11/18/2013

"The Masculinity of the Headmistress"

For my Sex, Race, and Gender in 20th century Germany module, I had to watch the 1931 film "M├Ądchen in Uniform".

The film is about an all girl boarding school, focusing on the parallels the system draws with fascism, and the homoerotic nature of the relationships inside the school (mainly that of student Manuela and the governess Fraulein von Bernburg".

One of our assignments regarding this film is to give an 8 minute powerpoint presentation on the way the headmistress represents masculinity in the film, as there are no males whatsoever. She gave us the example of reading the headmistress' use of a cane as phallic.

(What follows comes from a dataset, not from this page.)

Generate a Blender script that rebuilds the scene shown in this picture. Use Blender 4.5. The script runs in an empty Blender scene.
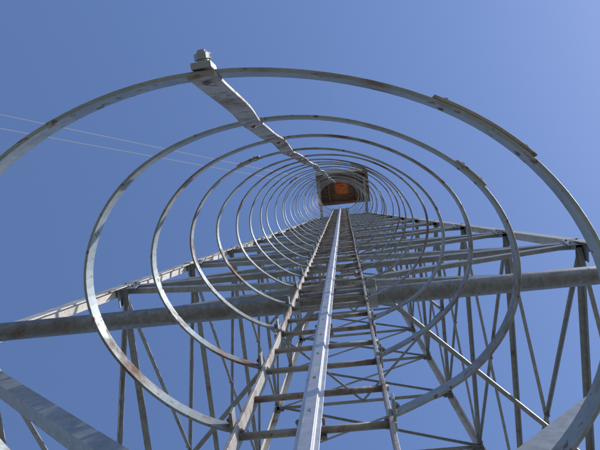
import bpy, math, random
from mathutils import Vector, Matrix
random.seed(7)
scene=bpy.context.scene
scene.view_settings.view_transform='Standard'; scene.view_settings.look='None'; scene.view_settings.exposure=0

# ---------------------------------------------------------------- frames
CAMH=3.0
SA=0.117; AL=math.asin(SA); CA=math.cos(AL)
def L(x,y,z):           # leaning ladder frame -> world
    return Vector((x, y*CA+z*SA, CAMH - y*SA + z*CA))
LX=Vector((1,0,0)); LY=Vector((0,CA,-SA)); LZ=Vector((0,SA,CA))

# ---------------------------------------------------------------- materials
def mat(name, base, base2, rust, rust_amt, metallic=0.4, rough=0.5, scale=6.0, streak=None, bump=0.15, spots=0.0):
    m=bpy.data.materials.new(name); m.use_nodes=True
    nt=m.node_tree; N=nt.nodes; K=nt.links; b=N['Principled BSDF']
    tc=N.new('ShaderNodeTexCoord')
    mp=N.new('ShaderNodeMapping'); K.new(tc.outputs['Object'],mp.inputs['Vector'])
    if streak: mp.inputs['Scale'].default_value=streak
    n1=N.new('ShaderNodeTexNoise'); n1.inputs['Scale'].default_value=scale; n1.inputs['Detail'].default_value=6; n1.inputs['Roughness'].default_value=.65
    K.new(mp.outputs[0],n1.inputs['Vector'])
    n2=N.new('ShaderNodeTexNoise'); n2.inputs['Scale'].default_value=scale*6; n2.inputs['Detail'].default_value=8; n2.inputs['Roughness'].default_value=.7
    K.new(tc.outputs['Object'],n2.inputs['Vector'])
    n3=N.new('ShaderNodeTexNoise'); n3.inputs['Scale'].default_value=scale*30; n3.inputs['Detail'].default_value=3
    K.new(tc.outputs['Object'],n3.inputs['Vector'])
    mx=N.new('ShaderNodeMix'); mx.data_type='RGBA'; mx.inputs[6].default_value=(*base,1); mx.inputs[7].default_value=(*base2,1)
    r0=N.new('ShaderNodeMapRange'); r0.inputs[1].default_value=.35; r0.inputs[2].default_value=.65
    K.new(n2.outputs['Fac'],r0.inputs[0]); K.new(r0.outputs[0],mx.inputs[0])
    ad=N.new('ShaderNodeMath'); ad.operation='MULTIPLY_ADD'; ad.inputs[1].default_value=.45
    K.new(n2.outputs['Fac'],ad.inputs[0]); K.new(n1.outputs['Fac'],ad.inputs[2])
    r1=N.new('ShaderNodeMapRange'); c=.98-rust_amt*.5; r1.inputs[1].default_value=c-.06; r1.inputs[2].default_value=c+.12
    K.new(ad.outputs[0],r1.inputs[0])
    mask=r1.outputs[0]
    if spots:
        # small rust freckles where the zinc has failed
        n4=N.new('ShaderNodeTexNoise'); n4.inputs['Scale'].default_value=48; n4.inputs['Detail'].default_value=2
        K.new(tc.outputs['Object'],n4.inputs['Vector'])
        r4=N.new('ShaderNodeMapRange'); r4.inputs[1].default_value=.74-spots*.12; r4.inputs[2].default_value=.80-spots*.12; r4.inputs[4].default_value=.85
        K.new(n4.outputs['Fac'],r4.inputs[0])
        mxm=N.new('ShaderNodeMath'); mxm.operation='MAXIMUM'; K.new(mask,mxm.inputs[0]); K.new(r4.outputs[0],mxm.inputs[1]); mask=mxm.outputs[0]
    mr=N.new('ShaderNodeMix'); mr.data_type='RGBA'; mr.inputs[6].default_value=(*rust,1); mr.inputs[7].default_value=(rust[0]*.5,rust[1]*.5,rust[2]*.5,1)
    K.new(n3.outputs['Fac'],mr.inputs[0])
    m2=N.new('ShaderNodeMix'); m2.data_type='RGBA'
    K.new(mask,m2.inputs[0]); K.new(mx.outputs[2],m2.inputs[6]); K.new(mr.outputs[2],m2.inputs[7])
    K.new(m2.outputs[2],b.inputs['Base Color'])
    rr=N.new('ShaderNodeMapRange'); rr.inputs[3].default_value=rough; rr.inputs[4].default_value=.9
    K.new(mask,rr.inputs[0]); K.new(rr.outputs[0],b.inputs['Roughness'])
    mm=N.new('ShaderNodeMapRange'); mm.inputs[3].default_value=metallic; mm.inputs[4].default_value=0
    K.new(mask,mm.inputs[0]); K.new(mm.outputs[0],b.inputs['Metallic'])
    bp=N.new('ShaderNodeBump'); bp.inputs['Strength'].default_value=bump; bp.inputs['Distance'].default_value=.004
    K.new(n2.outputs['Fac'],bp.inputs['Height']); K.new(bp.outputs[0],b.inputs['Normal'])
    return m
RUST=(.16,.085,.055)
M_galv=mat('galvanised_steel',(.20,.22,.24),(.30,.325,.345),(.18,.13,.10),.26,.35,.5,3)
M_leg =mat('weathered_steel',(.38,.36,.33),(.50,.475,.43),(.22,.16,.11),.34,.2,.55,2.5)
M_pipe=mat('pipe_steel',(.12,.13,.145),(.23,.24,.25),(.14,.11,.09),.36,.35,.5,5,spots=.6,bump=.3)
M_hoop=mat('cage_band_steel',(.22,.265,.29),(.33,.37,.385),(.17,.09,.055),.44,.35,.5,4,spots=1.0,bump=.25)
M_strap=mat('strap_steel',(.30,.285,.25),(.40,.38,.34),(.17,.10,.065),.52,.2,.55,9,spots=1.0,bump=.3)
M_rail=mat('ladder_rail_steel',(.29,.275,.26),(.40,.38,.35),RUST,.42,.25,.55,6,spots=.8,bump=.25)
M_rung=mat('rung_steel',(.22,.205,.19),(.32,.30,.27),RUST,.44,.2,.6,9,spots=.6)
M_alu =mat('climbing_rail_steel',(.50,.51,.52),(.68,.68,.68),(.32,.28,.24),.20,.65,.36,5,streak=(6,6,.6),bump=.08,spots=.2)
M_bolt=mat('bolt_steel',(.20,.20,.20),(.28,.28,.27),RUST,.42,.4,.5,20)
M_wood=mat('platform_timber',(.13,.075,.05),(.21,.12,.085),(.10,.05,.03),.5,0,.8,5,streak=(1,8,8))
M_red =mat('hatch_paint',(.55,.13,.035),(.65,.19,.05),(.2,.06,.03),.40,0,.6,4)
M_panel=mat('cladding_paint',(.20,.19,.17),(.29,.275,.25),(.13,.08,.06),.48,0,.6,3)
M_conc=mat('concrete',(.32,.31,.29),(.42,.41,.38),(.2,.19,.17),.4,0,.9,4)
M_pole=mat('pole_timber',(.14,.10,.07),(.22,.16,.11),(.08,.06,.04),.5,0,.9,6,streak=(8,8,.4))
M_wire=mat('wire_aluminium',(.75,.75,.75),(.8,.8,.8),(.6,.6,.6),.1,.2,.4,5)
M_grass=mat('dry_gravelly_ground',(.15,.145,.115),(.23,.22,.19),(.13,.13,.07),.45,0,.95,.6,bump=.6)

# ---------------------------------------------------------------- mesh kit
class Mesh:
    def __init__(s): s.v=[]; s.f=[]; s.sm=[]
    def loft(s,rings,closed_ring=True,cap=True,smooth=False):
        o=len(s.v); n=len(rings[0])
        for r in rings: s.v+= [tuple(p) for p in r]
        for i in range(len(rings)-1):
            for j in range(n):
                k=(j+1)%n
                s.f.append((o+i*n+j,o+i*n+k,o+(i+1)*n+k,o+(i+1)*n+j)); s.sm.append(smooth)
        if cap:
            s.f.append(tuple(o+j for j in range(n))[::-1]); s.sm.append(False)
            e=o+(len(rings)-1)*n
            s.f.append(tuple(e+j for j in range(n))); s.sm.append(False)
    def bar(s,p,q,prof,v,smooth=False):
        p=Vector(p);q=Vector(q);t=(q-p).normalized(); v=Vector(v); v=(v-t*v.dot(t)).normalized(); u=v.cross(t)
        s.loft([[p+u*a+v*b for a,b in prof],[q+u*a+v*b for a,b in prof]],smooth=smooth)
    def build(s,name,m,parent=None,bevel=0):
        me=bpy.data.meshes.new(name); me.from_pydata(s.v,[],s.f)
        me.polygons.foreach_set('use_smooth',s.sm); me.materials.append(m); me.update()
        import bmesh
        b=bmesh.new(); b.from_mesh(me); bmesh.ops.recalc_face_normals(b,faces=b.faces); b.to_mesh(me); b.free()
        ob=bpy.data.objects.new(name,me); scene.collection.objects.link(ob)
        if parent: ob.parent=parent
        if bevel:
            md=ob.modifiers.new('bevel','BEVEL'); md.width=bevel; md.segments=2; md.limit_method='ANGLE'; md.angle_limit=math.radians(50)
        return ob
def rect(w,h,cx=0,cy=0): return [(cx-w/2,cy-h/2),(cx+w/2,cy-h/2),(cx+w/2,cy+h/2),(cx-w/2,cy+h/2)]
def circ(r,n=16): return [(r*math.cos(2*math.pi*i/n),r*math.sin(2*math.pi*i/n)) for i in range(n)]
def ang(w,t): return [(-w/2,0),(w/2,0),(w/2,t),(-w/2+t,t),(-w/2+t,w),(-w/2,w)]
def angc(w,t): return [(0,0),(w,0),(w,t),(t,t),(t,w),(0,w)]
def empty(name):
    e=bpy.data.objects.new(name,None); scene.collection.objects.link(e); return e
def hexbolt(m,c,n,r=.012,h=.01,shank=None):
    c=Vector(c);n=Vector(n).normalized()
    v=Vector((0,0,1)) if abs(n.z)<.9 else Vector((1,0,0))
    m.bar(c,c+n*h,circ(r,6),v)
    m.bar(c+n*h,c+n*(h*1.5),circ(r*.55,8),v)

# ---------------------------------------------------------------- tower
YF=.72; CX=-.03; W0=3.085
CY=YF*CA+W0
def lev(z):
    return (CAMH + z*CA - YF*SA, W0 - z*SA)
def corner(z,sx,sy,off=0):
    h,w=lev(z); return Vector((CX+sx*(w-off),CY+sy*(w-off),h))
tower=empty('lattice_tower')
legs=Mesh(); hor=Mesh(); diag=Mesh(); gus=Mesh(); bolts=Mesh(); pipe=Mesh(); foot=Mesh()
ZB=-(CAMH-YF*SA)/CA
LV=[4.86,7.2,9.3,11.2,12.9,14.4,15.75,17.0,18.15,19.2]
TOP=20.0
for sx in(-1,1):
    for sy in(-1,1):
        segs=[ZB,4.86,9.3,14.4,TOP+.15]; sz=[.13,.11,.10,.085]
        for i in range(4):
            a=corner(segs[i],sx,sy); b=corner(segs[i+1],sx,sy)
            t=(b-a).normalized()
            w=sz[i]; th=.011; X=Vector((-sx,0,0)); Y=Vector((0,-sy,0))
            rings=[[p+X*c+Y*d for c,d in angc(w,th)] for p in(a,b)]
            legs.loft(rings)
            if i: # splice plates
                c0=a-t*.22; c1=a+t*.22
                legs.loft([[p-X*.009+Y*(.012)+X*c+Y*d for c,d in rect(.008,sz[i]*.8,.004,.045)] for p in(c0,c1)])
                legs.loft([[p-Y*.009+X*(.012)+X*c+Y*d for c,d in rect(sz[i]*.8,.008,.045,.004)] for p in(c0,c1)])
        g=corner(ZB,sx,sy)
        r=[]
        for hh,ww in((-.3,.45),(.0,.45),(.25,.30),(.27,.28)):
            r.append([Vector((g.x-sx*.05+c,g.y-sy*.05+d,hh)) for c,d in rect(ww*2,ww*2)])
        foot.loft(r)
faces=[((-1,-1),(1,-1),Vector((0,1,0)),'n'),((-1,1),(1,1),Vector((0,-1,0)),'f'),
       ((-1,-1),(-1,1),Vector((1,0,0)),'l'),((1,-1),(1,1),Vector((-1,0,0)),'r')]
for A,B,n,tag in faces:
    for i,z in enumerate(LV):
        a=corner(z,*A);b=corner(z,*B); d=(b-a).normalized()
        w=.070-.003*i
        if tag=='n' and i==0:
            # long round pipe clamped across the outside of the near legs, carrying the ladder
            pa=L(CX-3.25,.655,4.42); pb=L(CX+3.25,.655,4.42)
            pipe.bar(pa,pb,circ(.055,28),(0,0,1),smooth=True)
            for s in(-1,1):
                h_,w_=lev(4.42); q=L(CX+s*(w_-.05),.655,4.42)
                pipe.bar(q-LX*.03,q+LX*.03,circ(.062,24),(0,0,1),smooth=True)
        else:
            hor.bar(a+n*.014+d*.02,b+n*.014-d*.02,ang(w,.008),n)
        for q,s in((a,1),(b,-1)):
            g=.26-.016*i
            c=q+d*s*g*.42+n*.013
            if not(tag=='n' and i==0):
                gus.bar(c-Vector((0,0,g*.55)),c+Vector((0,0,g*.5)),rect(g*.75,.008),n)
            for k in range(4):
                cc=c+Vector((0,0,(k//2-.5)*g*.5))+d*((k%2-.5)*g*.4)
                hexbolt(bolts,cc-n*.005,-n,.013,.010)
    allz=[ZB+.05]+LV+[TOP]
    for i in range(len(allz)-1):
        z0,z1=allz[i],allz[i+1]
        if i==0 and tag=='n': z1=4.70
        if tag=='n': w=.09 if i==0 else max(.040,.055-.003*i)
        else: w=.07 if i==0 else max(.032,.044-.002*i)
        a0=corner(z0,*A);b0=corner(z0,*B);a1=corner(z1,*A);b1=corner(z1,*B)
        d=(b0-a0).normalized(); e=.08
        o=.06 if (i==0 and tag=='n') else 0
        diag.bar(a0+d*e+n*(.024+o),b1-d*e+n*(.024+o),ang(w,.008),n)
        o*=2.2
        diag.bar(b0-d*e+n*(.036+o),a1+d*e+n*(.036+o),ang(w,.008),n)
        # bolt at the crossing
        f=(b0-a0).length/((b0-a0).length+(b1-a1).length)
        hexbolt(bolts,a0.lerp(b1,f)+n*.022,-n,.013,.010)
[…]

Besides the issue that I take with the fact of reading a cane as a phallic symbol - to me a cane has always meant the person using it had trouble walking - I have a problem with having to analyze the headmistress' behavior as masculine.

We are supposed to comment on the fact that she holds a sort of dictator figure, and runs the boarding school very tightly and autocratically. This implies that a woman could never be like that. Power (and the abuse of it) is not exclusively male, and equating all of her behaviors to that of a male - specially the negative ones - defeats the purpose of making such a groundbreaking all woman film. The book and play it was based on was written by a woman, and then the film was directed by a woman as well, so it wasn't just all woman on screen, it was all woman off-screen too.

Constantly trying to find the "man" in the woman, is the equivalent to asking a lesbian couple "Who is the man in this relationship" - Neither, that's the whole point of a lesbian relationship. A behavior is masculine because society has decided that it is, it isn't masculine of its own right, unless an actual penis is involved. This does not include things shaped like penises, like a cane.

And that is why my assignment is bullshit.

"OMG this assignment ist so not wunderbar"

Perhaps if the phrasing had been a bit different - Behaviors traditionally associated to males in 20th century Germany - I wouldn't be so reluctant, but it wasn't, and phrasing is key, especially when it comes to a gender studies module.

That aside, I really enjoyed the film. If you can sit through a long grainy 1931 film with awkward jumpcuts (courtesy of the Nazi regime's censorship), I highly recommend it.